Despite another week of negotiations Mississippi lawmakers didn't reach an agreement on a plan to fix the state's infrastructure.

Mississippi legislators says they couldn't agree on a comprehensive infrastructure plan. The Senate's Bridge Act bill included $200 million in new funding, bonds, using money set aside for the Rainy Day Fund and a portion of the Mississippi Department of Transportation's budget for roads and bridges. The House added its bill that would divert some use tax monies to counties and municipalities. But requiring municipalities match state funds dollar for dollar was the sticking point. Republican Senator Joey Fillingane of Sumrall Chairs the Finance Committee.
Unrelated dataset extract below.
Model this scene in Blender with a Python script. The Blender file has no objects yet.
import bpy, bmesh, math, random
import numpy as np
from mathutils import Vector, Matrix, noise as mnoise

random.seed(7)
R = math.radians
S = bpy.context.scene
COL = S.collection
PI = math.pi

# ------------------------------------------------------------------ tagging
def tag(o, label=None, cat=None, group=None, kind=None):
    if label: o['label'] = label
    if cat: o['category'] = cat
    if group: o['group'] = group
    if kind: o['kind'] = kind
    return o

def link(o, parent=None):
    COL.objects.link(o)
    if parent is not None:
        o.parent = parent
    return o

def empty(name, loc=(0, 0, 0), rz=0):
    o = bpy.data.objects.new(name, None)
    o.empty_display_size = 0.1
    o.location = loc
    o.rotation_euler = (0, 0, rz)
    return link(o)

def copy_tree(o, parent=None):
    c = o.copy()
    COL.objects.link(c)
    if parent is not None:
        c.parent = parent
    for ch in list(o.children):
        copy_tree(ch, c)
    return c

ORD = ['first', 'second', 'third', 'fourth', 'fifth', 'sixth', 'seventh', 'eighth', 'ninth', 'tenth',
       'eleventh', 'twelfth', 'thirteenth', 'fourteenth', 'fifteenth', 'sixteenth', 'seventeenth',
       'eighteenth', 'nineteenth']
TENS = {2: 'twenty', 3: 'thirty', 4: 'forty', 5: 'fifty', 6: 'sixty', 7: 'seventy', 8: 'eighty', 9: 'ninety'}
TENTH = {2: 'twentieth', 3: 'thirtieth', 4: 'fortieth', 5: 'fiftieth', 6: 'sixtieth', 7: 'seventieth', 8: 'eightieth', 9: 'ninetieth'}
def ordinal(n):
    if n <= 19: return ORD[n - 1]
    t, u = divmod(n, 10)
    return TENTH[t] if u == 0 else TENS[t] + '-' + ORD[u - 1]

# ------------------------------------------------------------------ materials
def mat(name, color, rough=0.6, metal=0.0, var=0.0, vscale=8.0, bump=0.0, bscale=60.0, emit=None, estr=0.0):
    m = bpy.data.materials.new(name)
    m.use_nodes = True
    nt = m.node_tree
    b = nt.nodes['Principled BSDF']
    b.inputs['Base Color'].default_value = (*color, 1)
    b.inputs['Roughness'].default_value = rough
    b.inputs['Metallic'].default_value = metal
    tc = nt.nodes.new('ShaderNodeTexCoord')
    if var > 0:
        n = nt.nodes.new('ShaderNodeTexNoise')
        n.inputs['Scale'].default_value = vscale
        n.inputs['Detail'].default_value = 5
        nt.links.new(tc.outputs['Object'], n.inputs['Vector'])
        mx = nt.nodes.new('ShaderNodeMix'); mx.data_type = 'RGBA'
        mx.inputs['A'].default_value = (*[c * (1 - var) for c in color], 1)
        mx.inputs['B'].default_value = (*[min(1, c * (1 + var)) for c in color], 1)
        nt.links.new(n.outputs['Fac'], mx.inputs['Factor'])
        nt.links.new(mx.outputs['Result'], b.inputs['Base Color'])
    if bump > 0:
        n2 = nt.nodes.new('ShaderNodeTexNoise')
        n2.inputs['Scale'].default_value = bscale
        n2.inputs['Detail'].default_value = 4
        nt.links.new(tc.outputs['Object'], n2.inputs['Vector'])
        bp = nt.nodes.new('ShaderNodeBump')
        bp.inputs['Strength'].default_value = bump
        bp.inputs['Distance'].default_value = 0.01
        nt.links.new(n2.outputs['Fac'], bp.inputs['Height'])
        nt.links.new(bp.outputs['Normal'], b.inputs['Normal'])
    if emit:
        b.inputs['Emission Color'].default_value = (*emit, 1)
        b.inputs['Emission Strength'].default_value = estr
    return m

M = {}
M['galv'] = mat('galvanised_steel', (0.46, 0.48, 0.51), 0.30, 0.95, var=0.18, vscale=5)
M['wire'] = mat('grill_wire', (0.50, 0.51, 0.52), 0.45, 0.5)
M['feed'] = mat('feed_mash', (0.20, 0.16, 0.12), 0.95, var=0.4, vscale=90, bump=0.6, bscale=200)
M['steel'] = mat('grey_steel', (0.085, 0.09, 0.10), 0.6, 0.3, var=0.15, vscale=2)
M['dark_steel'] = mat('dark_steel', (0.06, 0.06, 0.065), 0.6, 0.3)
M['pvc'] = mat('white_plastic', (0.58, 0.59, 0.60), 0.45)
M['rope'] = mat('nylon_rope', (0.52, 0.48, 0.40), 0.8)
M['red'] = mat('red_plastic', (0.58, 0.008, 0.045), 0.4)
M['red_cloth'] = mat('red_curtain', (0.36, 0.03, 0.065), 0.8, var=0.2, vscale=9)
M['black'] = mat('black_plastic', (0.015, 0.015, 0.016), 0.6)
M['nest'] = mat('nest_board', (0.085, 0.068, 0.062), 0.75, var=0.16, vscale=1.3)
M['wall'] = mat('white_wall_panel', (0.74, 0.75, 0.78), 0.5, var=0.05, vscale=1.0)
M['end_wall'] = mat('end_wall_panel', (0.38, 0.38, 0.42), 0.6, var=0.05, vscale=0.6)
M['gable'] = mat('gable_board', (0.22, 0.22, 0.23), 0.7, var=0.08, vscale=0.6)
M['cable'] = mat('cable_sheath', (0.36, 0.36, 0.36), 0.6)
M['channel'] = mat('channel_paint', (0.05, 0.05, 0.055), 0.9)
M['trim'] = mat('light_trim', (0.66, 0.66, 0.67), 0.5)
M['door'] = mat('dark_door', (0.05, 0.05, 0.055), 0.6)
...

"Our friends in the House agreed with requiring the match for counties but decided they did not want a similar match for any municipal dollars, claiming they are strapped for cash and didn't have any extra monies and these types of things," said Fillingane.

Fillingane says both sides worked out provisions including taking 1 percent instead of the 2 percent earmarked for the Rainy Day Fund, and changing stipulations involving MDOT. But the chambers reached a stalmate on the municipal funding match issue. House Republican Charles Busby of Pascagoula chairs the Transportation Committee.

"Yeah, it's pretty disappointing that we get this close to getting something done. Now it wasn't a long term solution to our infrastructure problems but it allowed us to begin addressing immediate needs," said Busby.

Democratic Senator Willie Simmons of Cleveland Chairs the Senate Transportation Committee.

"If we're going to take care of the entire transportation infrastructure it is a local issue also and everybody both municipalities and the counties have to have some skin in the game," said Simmons.

The House and Senate agreed on a borrowing package that includes $50 million for local bridges. The 2018 session is slated to end this week.